Mr. Edison's storage battery and the poured cement house have not yet reached the stage of great commercial enterprises, and therefore have not yet risen to the dignity of patent litigation. If, however, the experience of past years is any criterion, there will probably come a time in the future when, despite present widely expressed incredulity and contemptuous sniffs of unbelief in the practicability of his ideas in these directions, ultimate success will give rise to a series of hotly contested legal conflicts such as have signalized the practical outcome of his past efforts in other lines.

When it is considered what Edison has done, what the sum and substance of his contributions to human comfort and happiness have been, the results, as measured by legal success, have been pitiable. With the exception of the favorable decision on the incandescent lamp filament patent, coming so late, however, that but little practical good was accomplished, the reader may search the law-books in vain for a single decision squarely and fairly sustaining a single patent of first order. There never was a monopoly in incandescent electric lighting, and even from the earliest days competitors and infringers were in the field reaping the benefits, and though defeated in the end, paying not a cent of tribute. The market was practically as free and open as if no patent existed. There never was a monopoly in the phonograph; practically all of the vital inventions were deliberately appropriated by others, and the inventor was laughed at for his pains. Even so beautiful a process as that for the duplication of phonograph records was solemnly held by a Federal judge as lacking invention --as being obvious to any one. The mere fact that Edison spent years of his life in developing that process counted for nothing.
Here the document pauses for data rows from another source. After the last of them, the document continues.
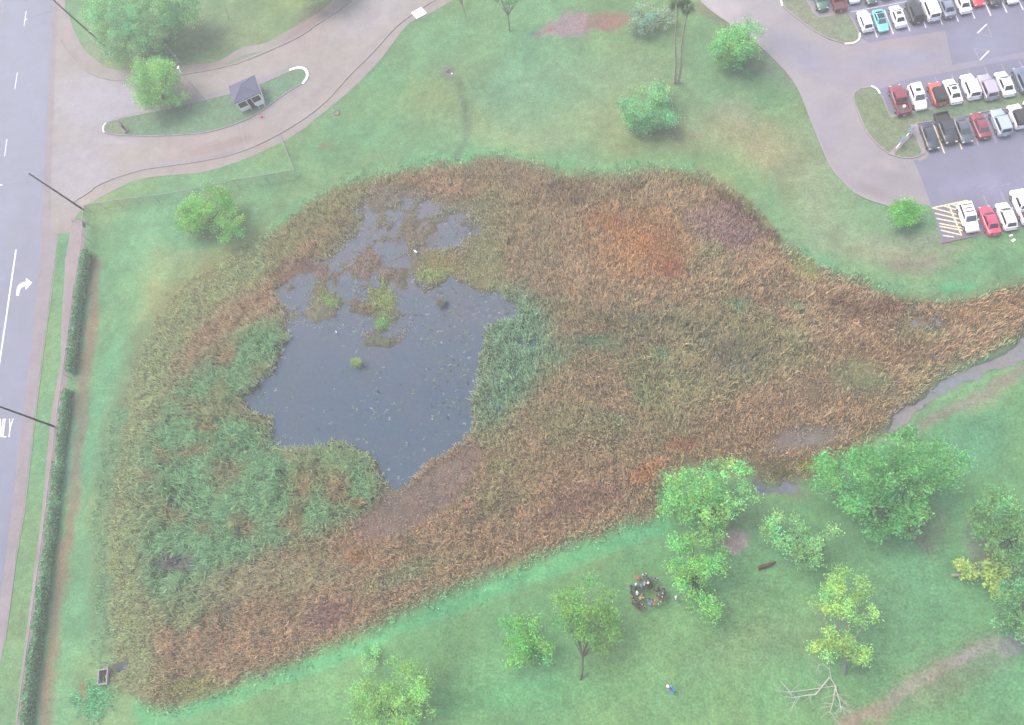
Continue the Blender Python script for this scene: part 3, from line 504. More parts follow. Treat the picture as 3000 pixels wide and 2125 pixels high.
# painted bays
DIRP = (at(2653, 340) - at(2618, 244)).normalized()
HEAD = math.atan2(DIRP.y, DIRP.x)
def stall(px, py, sign, m, L_=5.3):
    p = at(px, py); e = p + DIRP * sign * L_; d = DIRP; s = Vector((-d.y, d.x, 0)) * .08
    V = [(p + s), (p - s), (e - s), (e + s)]; V = [(v.x, v.y, .0265) for v in V]
    o = link('bay_line', np_mesh('bay_line', np.array(V), np.array([(0, 1, 2, 3)] if sign < 0 else [(0, 1, 2, 3)])), m, lot); return o
for x, y in ((2570, 110), (2617, 100), (2666, 92), (2713, 82), (2761, 73), (2808, 64), (2856, 55), (2903, 47), (2950, 38), (2998, 30)): stall(x, y, -1, M['white_line'])
for x, y in ((2686, 235), (2738, 225), (2787, 217), (2835, 205), (2885, 197), (2933, 188), (2985, 178)): stall(x, y, 1, M['faint_line'])
for k, (x, y) in enumerate(((2767, 450), (2818, 438), (2868, 430), (2919, 418), (2968, 408))): stall(x, y, -1, M['yellow_line'] if k < 2 else M['faint_line'])
for x, y in ((2882, 575), (2932, 562), (2982, 550)): stall(x, y, 1, M['faint_line'])
def zz(x, y): return (2500 + x / 4.06, 350 + y / 4.06)
for a, b in (((940, 1055), (1355, 965)), ((1130, 1010), (1285, 1380)), ((940, 1055), (1250, 1135)), ((970, 1118), (1300, 1195)), ((990, 1180), (1320, 1245)), ((1020, 1238), (1340, 1300)), ((1025, 1272), (1430, 1348)), ((1040, 1320), (1290, 1378)), ((1065, 1382), (1195, 1400)), ((1355, 965), (1505, 1330)), ((1440, 1312), (1505, 1330)), ((1070, 1030), (1240, 1080)), ((1160, 1010), (1260, 1040))):
    strip('hatch_line', [zz(*a), zz(*b)], .17, .0265 + .0012 * random.randint(0, 6), M['yellow_line'], lot)
for T in (((2863, 98), (2891, 71), (2906, 110)), ((2870, 177.5), (2897.5, 149), (2854, 142))):
    strip('triangle_line', [T[0], T[1]], .2, .0275, M['white_line'], lot)
    strip('triangle_line', [T[1], T[2]], .14, .029, M['faint_line'], lot); strip('triangle_line', [T[2], T[0]], .14, .030, M['faint_line'], lot)
for x, y, l in ((2852, 540, 8), (2870, 547, 14), (2916, 540, 9), (2912, 547, 14), (2938, 544, 6), (2953, 540, 14), (2899, 553, 6), (2920, 533, 7), (2700, 197, 12), (2768, 197, 22), (2748, 205, 10), (2676, 141, 8)):
    strip('paint_scuff', [(x - l / 2, y + l * .1), (x + l / 2, y - l * .12)], .12, .0285, M['faint_line'], lot)
strip('bay_line', [(2490, 36), (2560, 23), (2650, 6), (2760, -14), (2900, -40)], .1, .0285, M['white_line'], lot)
M['dead'] = mat('bleached dead wood', (.36, .37, .33, 1), nscale=6, namt=.2)
# ------------------------------------------------------------------ marsh plants
def blades(n_try, dens, hmul, wid, name, label, cat, box_, lean=.6, cap=None, seed=1, tuft=5, band=None, light=1.0):
    g_ = np.random.default_rng(seed); X = g_.uniform(box_[0], box_[1], n_try); Y = g_.uniform(box_[2], box_[3], n_try); px, py = proj(X, Y, 0 * X)
    D = samp(RD, px, py); keep = g_.random(n_try) < dens(px, py, D); X, Y, px, py = X[keep], Y[keep], px[keep], py[keep]; n = len(X)
    h = samp(RH, px, py) * hmul; C = samp(RB, px, py)
    X = np.repeat(X, tuft); Y = np.repeat(Y, tuft); h = np.repeat(h, tuft); C = np.repeat(C, tuft, 0); n = len(X)
    cn = fbm(X, Y, 1.3, 61, 2); X = X + g_.normal(0, .22, n); Y = Y + g_.normal(0, .22, n); z0 = hgt(*proj(X, Y, 0 * X), X, Y) - .05
    L_ = h * g_.uniform(.5, 1.25, n) * (1 + .6 * cn); a = g_.uniform(0, 2 * np.pi, n) * .75 + 2.2 * fbm(X, Y, 6, 71, 2) ; ln = g_.uniform(.15, 1, n) * lean
    dx, dy = np.cos(a), np.sin(a); wx, wy = -dy * wid / 2, dx * wid / 2
    mid = L_ * .55; tip = L_
    V = np.empty((n, 5, 3)); V[:, 0] = np.stack([X - wx, Y - wy, z0], -1); V[:, 1] = np.stack([X + wx, Y + wy, z0], -1)
    mx_, my_ = X + dx * mid * ln * .45, Y + dy * mid * ln * .45; mz = z0 + mid * np.sqrt(1 - (ln * .45) ** 2)
    V[:, 2] = np.stack([mx_ + wx, my_ + wy, mz], -1); V[:, 3] = np.stack([mx_ - wx, my_ - wy, mz], -1)
    V[:, 4] = np.stack([mx_ + dx * mid * ln, my_ + dy * mid * ln, mz + mid * np.sqrt(np.clip(1 - ln ** 2, .02, 1)) * .7], -1)
    I = np.arange(n)[:, None] * 5; Fq = I + np.array([0, 1, 2, 3]); Ft = I + np.array([3, 2, 4])
    v = np.clip(g_.normal(1.05, .34, n), .4, 2.2)[:, None]; t = g_.normal(0, .09, n)[:, None]
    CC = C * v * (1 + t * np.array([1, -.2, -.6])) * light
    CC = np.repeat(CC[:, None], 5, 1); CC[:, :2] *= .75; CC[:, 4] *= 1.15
    me = bpy.data.meshes.new(name); VV = V.reshape(-1, 3).astype(np.float32); me.vertices.add(len(VV)); me.vertices.foreach_set('co', VV.ravel())
    loops = np.concatenate([Fq, Ft], 1).astype(np.int32); me.loops.add(loops.size); me.loops.foreach_set('vertex_index', loops.ravel())
    st = (np.arange(n)[:, None] * 7 + np.array([0, 4])).ravel().astype(np.int32); me.polygons.add(len(st)); me.polygons.foreach_set('loop_start', st); me.update(calc_edges=True)
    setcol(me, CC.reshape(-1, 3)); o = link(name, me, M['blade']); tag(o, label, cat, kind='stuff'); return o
BX = (at(300, 1300).x - 12, at(3060, 900).x + 5, at(500, 2125).y - 2, at(1300, 440).y + 5)
def g_mask(px, py): return samp(np.ascontiguousarray(GR), px, py)
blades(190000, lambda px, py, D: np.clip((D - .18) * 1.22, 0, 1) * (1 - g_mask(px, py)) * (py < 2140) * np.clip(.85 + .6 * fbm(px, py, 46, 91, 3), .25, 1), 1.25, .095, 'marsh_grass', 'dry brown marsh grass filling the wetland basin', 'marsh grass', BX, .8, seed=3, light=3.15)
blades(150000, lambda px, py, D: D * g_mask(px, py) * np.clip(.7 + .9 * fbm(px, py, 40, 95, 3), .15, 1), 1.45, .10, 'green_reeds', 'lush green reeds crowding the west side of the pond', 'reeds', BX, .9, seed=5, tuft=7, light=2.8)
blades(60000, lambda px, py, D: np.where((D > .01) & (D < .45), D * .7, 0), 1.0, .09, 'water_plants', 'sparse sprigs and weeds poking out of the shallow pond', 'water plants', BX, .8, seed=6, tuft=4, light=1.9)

# floating weed on the open water
g_ = np.random.default_rng(41); n = 42000; X = g_.uniform(BX[0], BX[1], n); Y = g_.uniform(BX[2], BX[3], n); px, py = proj(X, Y, 0 * X)
WW = samp(np.maximum(P1, P2 * .7), px, py); ZZ = hgt(px, py, X, Y); pr = np.clip(.10 + .75 * fbm(px, py, 120, 401, 3) + .5 * np.clip((px - 1150) / 300, 0, 1) , .03, 1) * (py < 1500)
k = (g_.random(n) < WW * pr) & (ZZ < -.4); X, Y = X[k], Y[k]; n = len(X); q = 3; X = np.repeat(X, q) + g_.normal(0, .12, n * q); Y = np.repeat(Y, q) + g_.normal(0, .12, n * q); s_ = np.repeat(g_.uniform(.04, .2, n) , q); a = g_.uniform(0, 6.28, n * q)
V = np.stack([np.stack([X + s_ * np.cos(a + t), Y + s_ * .6 * np.sin(a + t), -.325 + g_.uniform(0, .05, n * q)], -1) for t in (0, 1.57, 3.14, 4.71)], 1)
pal = np.array([alb((166, 184, 172)), alb((140, 166, 136)), alb((104, 112, 104)), alb((196, 206, 208))]) * 1.4; cc = np.repeat(pal[g_.choice(4, n, p=[.35, .35, .2, .10])], q, 0)
o = link('floating_weed', np_mesh('floating_weed', V.reshape(-1, 3), np.arange(len(V) * 4).reshape(-1, 4), np.repeat(cc[:, None], 4, 1).reshape(-1, 3)), M['blade']); tag(o, 'scattered pale floating weed on the open pond', 'floating weed', kind='stuff')

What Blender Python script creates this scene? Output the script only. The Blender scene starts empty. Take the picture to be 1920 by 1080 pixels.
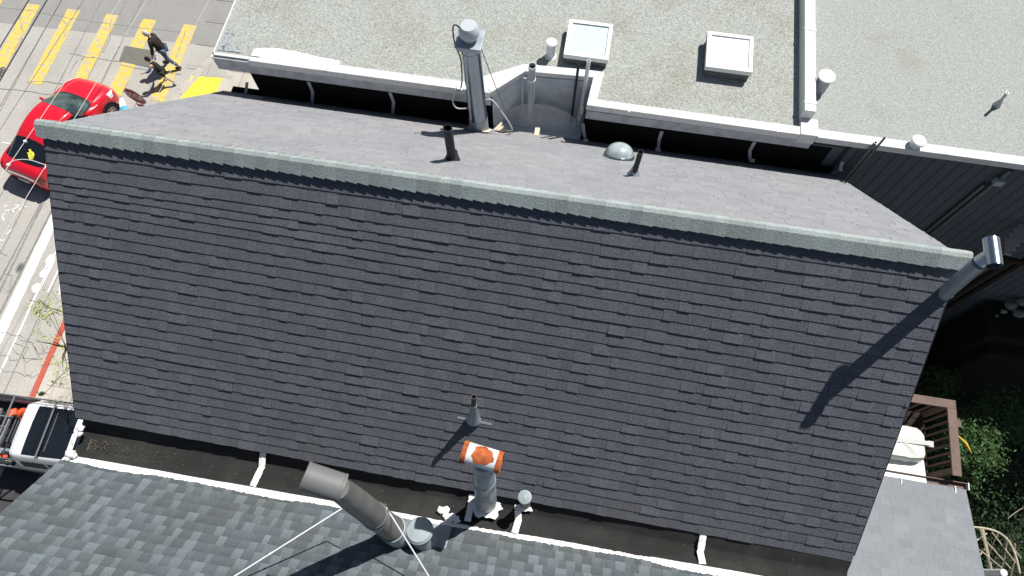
import bpy, bmesh, math, random
from mathutils import Vector, Matrix
random.seed(7)
R = math.radians
sc = bpy.context.scene
COL = sc.collection

# ------------------------------------------------------------------ camera
CAMZ = 20.0                      # drone height above the street
FPX, NY = 1280.0, 530.0          # focal length in photo pixels, nadir below the centre
_t = math.atan(NY / FPX)
_nad = Vector((0, math.sin(_t), math.cos(_t)))
_fw = Vector((0, -math.cos(_t), math.sin(_t)))
_az = math.atan2(550.0, Vector((550.0, -FPX * FPX / NY, FPX)).dot(_fw))
_Y = Vector((1, 0, 0)) * math.sin(_az) + _fw * math.cos(_az)
_X = Vector((1, 0, 0)) * math.cos(_az) - _fw * math.sin(_az)
_Z = -_nad
def cam2world(v): return Vector((v.dot(_X), v.dot(_Y), v.dot(_Z)))
def ray(px, py): return cam2world(Vector((px - 960, py - 540, FPX)))
def W(px, py, H):                # point seen at photo pixel, H metres below the drone
    r = ray(px, py); r = r * (-H / r.z); return Vector((r.x, r.y, CAMZ + r.z))
cd = bpy.data.cameras.new('camera'); cam = bpy.data.objects.new('camera', cd); COL.objects.link(cam)
cd.sensor_width = 36; cd.lens = FPX / 1920 * 36; cd.clip_start = 0.1; cd.clip_end = 2000
cr, cu, cf = cam2world(Vector((1, 0, 0))), cam2world(Vector((0, -1, 0))), cam2world(Vector((0, 0, 1)))
cam.matrix_world = Matrix(((cr.x, cu.x, -cf.x, 0), (cr.y, cu.y, -cf.y, 0), (cr.z, cu.z, -cf.z, CAMZ), (0, 0, 0, 1)))
sc.camera = cam

# ------------------------------------------------------------------ sky and sun
SAZ, SEL = R(35.5), R(57.0)      # from +Y towards +X, elevation
world = bpy.data.worlds.new('World'); sc.world = world; world.use_nodes = True
wn = world.node_tree; bg = wn.nodes['Background']; bg.inputs['Strength'].default_value = 0.05
sky = wn.nodes.new('ShaderNodeTexSky'); sky.sky_type = 'NISHITA'; sky.sun_disc = False
sky.sun_elevation = SEL; sky.sun_rotation = SAZ
wn.links.new(sky.outputs[0], bg.inputs[0])
sl = bpy.data.lights.new('sun', 'SUN'); sl.energy = 4.9; sl.angle = R(0.53); sl.color = (1, 0.965, 0.91)
so = bpy.data.objects.new('sun', sl); COL.objects.link(so)
SUN = Vector((math.sin(SAZ) * math.cos(SEL), math.cos(SAZ) * math.cos(SEL), math.sin(SEL)))
so.rotation_euler = SUN.to_track_quat('Z', 'Y').to_euler(); so.location = (0, 0, 40)
sc.view_settings.view_transform = 'Standard'; sc.view_settings.look = 'None'
sc.view_settings.exposure = 0.4; sc.view_settings.gamma = 1.0

# ------------------------------------------------------------------ materials
def mat(name, col, rough=.8, metal=0., var=.12, scale=20., col2=None, mix=(.45, .65), bscale=6., bump=0., fine=0., fscale=90.,
        attr=False, spec=.3, coat=0., alpha=1., trans=0.):
    m = bpy.data.materials.new(name); m.use_nodes = True; nt = m.node_tree; N, L = nt.nodes, nt.links
    b = N['Principled BSDF']; b.inputs['Roughness'].default_value = rough; b.inputs['Metallic'].default_value = metal
    b.inputs['Specular IOR Level'].default_value = spec; b.inputs['Coat Weight'].default_value = coat
    b.inputs['Alpha'].default_value = alpha; b.inputs['Transmission Weight'].default_value = trans
    tc = N.new('ShaderNodeTexCoord')
    def noise(s, d=5):
        n = N.new('ShaderNodeTexNoise'); n.inputs['Scale'].default_value = s; n.inputs['Detail'].default_value = d
        L.new(tc.outputs['Object'], n.inputs['Vector']); return n.outputs[0]
    def mth(op, a, c, bb=None):
        n = N.new('ShaderNodeMath'); n.operation = op
        for i, v in enumerate((a, c, bb)):
            if v is None: continue
            if isinstance(v, (int, float)): n.inputs[i].default_value = v
            else: L.new(v, n.inputs[i])
        return n.outputs[0]
    rgb = N.new('ShaderNodeRGB'); rgb.outputs[0].default_value = (*col, 1); c = rgb.outputs[0]
    if col2 is not None:
        r = N.new('ShaderNodeMapRange'); r.inputs[1].default_value, r.inputs[2].default_value = mix
        L.new(noise(bscale, 8), r.inputs[0]); mx = N.new('ShaderNodeMix'); mx.data_type = 'RGBA'
        L.new(r.outputs[0], mx.inputs[0]); L.new(c, mx.inputs[6]); mx.inputs[7].default_value = (*col2, 1); c = mx.outputs[2]
    f = mth('MULTIPLY_ADD', mth('SUBTRACT', noise(scale, 6), .5), var * 4, 1.)
    if fine:
        f = mth('MULTIPLY', f, mth('MULTIPLY_ADD', mth('SUBTRACT', noise(fscale, 2), .5), fine * 4, 1.))
    if attr:
        a = N.new('ShaderNodeAttribute'); a.attribute_name = 'tone'; f = mth('MULTIPLY', f, a.outputs['Fac'])
    f = mth('MAXIMUM', f, .05)
    vm = N.new('ShaderNodeVectorMath'); vm.operation = 'SCALE'; L.new(c, vm.inputs[0]); L.new(f, vm.inputs[3])
    L.new(vm.outputs[0], b.inputs['Base Color'])
    if bump:
        bp = N.new('ShaderNodeBump'); bp.inputs['Strength'].default_value = min(1, bump); bp.inputs['Distance'].default_value = .01
        L.new(noise(fscale, 3), bp.inputs['Height']); L.new(bp.outputs[0], b.inputs['Normal'])
    return m
M = {}
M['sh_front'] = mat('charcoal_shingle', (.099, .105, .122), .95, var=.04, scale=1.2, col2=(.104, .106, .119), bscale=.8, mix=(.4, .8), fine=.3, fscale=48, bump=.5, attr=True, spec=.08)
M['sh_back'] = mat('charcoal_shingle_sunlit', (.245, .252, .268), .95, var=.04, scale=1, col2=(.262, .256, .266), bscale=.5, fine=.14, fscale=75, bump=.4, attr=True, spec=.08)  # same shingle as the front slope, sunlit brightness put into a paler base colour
M['sh_ext'] = mat('smooth_grey_shingle', (.205, .222, .242), .95, var=.05, scale=3, fine=.12, fscale=60, attr=True, spec=.08)
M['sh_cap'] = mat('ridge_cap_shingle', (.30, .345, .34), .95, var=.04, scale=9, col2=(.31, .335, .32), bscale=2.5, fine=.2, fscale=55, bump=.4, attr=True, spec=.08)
M['sh_near'] = mat('grey_shingle', (.100, .119, .131), .95, var=.05, scale=6, col2=(.094, .106, .110), bscale=1.2, fine=.2, fscale=80, bump=.5, attr=True, spec=.08)
M['membrane'] = mat('black_membrane', (.022, .0225, .022), .75, var=.25, scale=3.0, col2=(.042, .042, .038), bscale=1.2, mix=(.5, .8), fine=.12, fscale=40, spec=.15)
M['black'] = mat('black_matte', (.008, .008, .009), .9, var=.2, spec=.08)
M['sealant'] = mat('white_sealant', (.72, .72, .70), .7, var=.08, scale=25, col2=(.5, .5, .48), bscale=14, mix=(.58, .75))
M['litter'] = mat('dry_leaf_litter', (.22, .19, .13), .9, var=.3, scale=40)
M['truck_shade'] = mat('truck_shade_dark', (.05, .05, .052), .9, var=.15, scale=4, fine=.15, fscale=20)  # base colour kept dark to stand for the truck's shadow
M['tape'] = mat('tan_tape', (.62, .53, .42), .7, var=.15, scale=40)
M['strip'] = mat('grey_seam_strip', (.45, .47, .5), .7, var=.1, scale=40)
M['gravel'] = mat('roof_gravel', (.32, .338, .312), .95, var=.10, scale=14, col2=(.285, .288, .252), bscale=1.4, mix=(.5, .72), fine=.42, fscale=48, bump=1, spec=.1)
M['gravel_b'] = mat('roof_gravel_pale', (.315, .335, .32), .95, var=.09, scale=14, col2=(.29, .285, .245), bscale=1.2, mix=(.55, .8), fine=.36, fscale=48, bump=1, spec=.1)
M['gravel_dark'] = mat('worn_gravel', (.30, .325, .33), .95, var=.15, scale=9, col2=(.10, .11, .115), bscale=14, mix=(.52, .64), fine=.4, fscale=45)
M['parapet'] = mat('white_parapet', (.62, .63, .62), .6, var=.06, scale=14, col2=(.45, .46, .46), bscale=9, mix=(.58, .72))
M['fascia'] = mat('fascia_paint', (.44, .47, .50), .6, var=.08, scale=12, col2=(.33, .34, .35), bscale=6)
M['siding'] = mat('grey_siding', (.16, .19, .215), .7, var=.08, scale=8)
M['siding_dark'] = mat('dark_siding', (.085, .105, .125), .8, var=.08, scale=6)
M['groove'] = mat('siding_groove', (.045, .052, .06), .9)
M['stucco'] = mat('house_stucco', (.42, .40, .36), .9, var=.06, scale=12)
M['road'] = mat('street_concrete', (.385, .37, .34), .9, var=.06, scale=1.1, col2=(.335, .325, .30), bscale=.6, mix=(.45, .7), fine=.14, fscale=16, spec=.15)
M['road_dark'] = mat('asphalt_overlay', (.265, .26, .25), .9, var=.06, scale=2, fine=.12, fscale=16, spec=.15)
M['patch'] = mat('utility_cut_patch', (.15, .145, .125), .9, var=.08, scale=4, fine=.12, fscale=18)
M['walk'] = mat('sidewalk_concrete', (.45, .42, .37), .9, var=.06, scale=2.5, col2=(.38, .355, .31), bscale=1.2, fine=.12, fscale=18)
M['tar'] = mat('tar_seam', (.235, .23, .215), .9, var=.3, scale=8)
M['crack'] = mat('pavement_crack', (.25, .24, .215), .9, var=.3, scale=8)
M['yellow'] = mat('worn_yellow_paint', (.60, .46, .10), .75, var=.08, scale=6, col2=(.45, .39, .27), bscale=5, mix=(.5, .6), fine=.14, fscale=20)
M['yellow_new'] = mat('tactile_yellow', (.78, .63, .06), .7, var=.06, scale=8)
M['white_paint'] = mat('road_white_paint', (.72, .72, .70), .7, var=.05, scale=8, col2=(.5, .49, .46), bscale=8, mix=(.62, .7))
M['chalk'] = mat('chalk_mark', (.62, .62, .6), .8, var=.2, scale=18)
M['red_kerb'] = mat('red_kerb_paint', (.42, .09, .06), .8, var=.12, scale=7, col2=(.28, .12, .09), bscale=6, mix=(.55, .7))
M['red'] = mat('red_car_paint', (.58, .008, .022), .28, var=.01, spec=.5, coat=.6)
M['glass'] = mat('dark_car_glass', (.010, .013, .018), .08, var=.05, spec=.5)
M['glass_g'] = mat('greenish_windscreen', (.05, .075, .07), .06, var=.9, scale=2.5, spec=.6)
M['rubber'] = mat('tyre_rubber', (.015, .015, .016), .85)
M['alloy'] = mat('alloy_rim', (.55, .55, .56), .3, metal=.8)
M['chrome'] = mat('chrome_trim', (.7, .7, .72), .2, metal=.9)
M['lamp_white'] = mat('headlight_lens', (.7, .72, .75), .15, spec=.6)
M['lamp_red'] = mat('tail_lens', (.22, .008, .012), .2, spec=.6)
M['hat_yellow'] = mat('yellow_cap_cloth', (.75, .72, .08), .8)
M['white_car'] = mat('white_truck_paint', (.70, .72, .74), .3, var=.015, spec=.5, coat=.4)
M['plastic_black'] = mat('black_plastic', (.018, .018, .022), .6, var=.2)
M['steel'] = mat('rack_steel', (.16, .17, .18), .4, metal=.5)
M['alum'] = mat('ladder_aluminium', (.5, .52, .54), .4, metal=.6)
M['orange'] = mat('orange_bucket', (.72, .10, .03), .5, var=.04)
M['galv'] = mat('galvanised_metal', (.33, .38, .43), .25, metal=.95, var=.04, scale=3, col2=(.30, .35, .4), bscale=4, fine=.03, fscale=60)
M['galv_dull'] = mat('dull_galvanised', (.34, .39, .43), .45, metal=.45, var=.07, scale=6, col2=(.26, .30, .34), bscale=5, fine=.06, fscale=60)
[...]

The invention of the three-wire system, which, when it was first announced as saving over 60 per cent. of copper in the circuits, was regarded as an utter impossibility--this patent was likewise held by a Federal judge to be lacking in invention. In the motion- picture art, infringements began with its very birth, and before the inevitable litigation could be terminated no less than ten competitors were in the field, with whom compromises had to be made.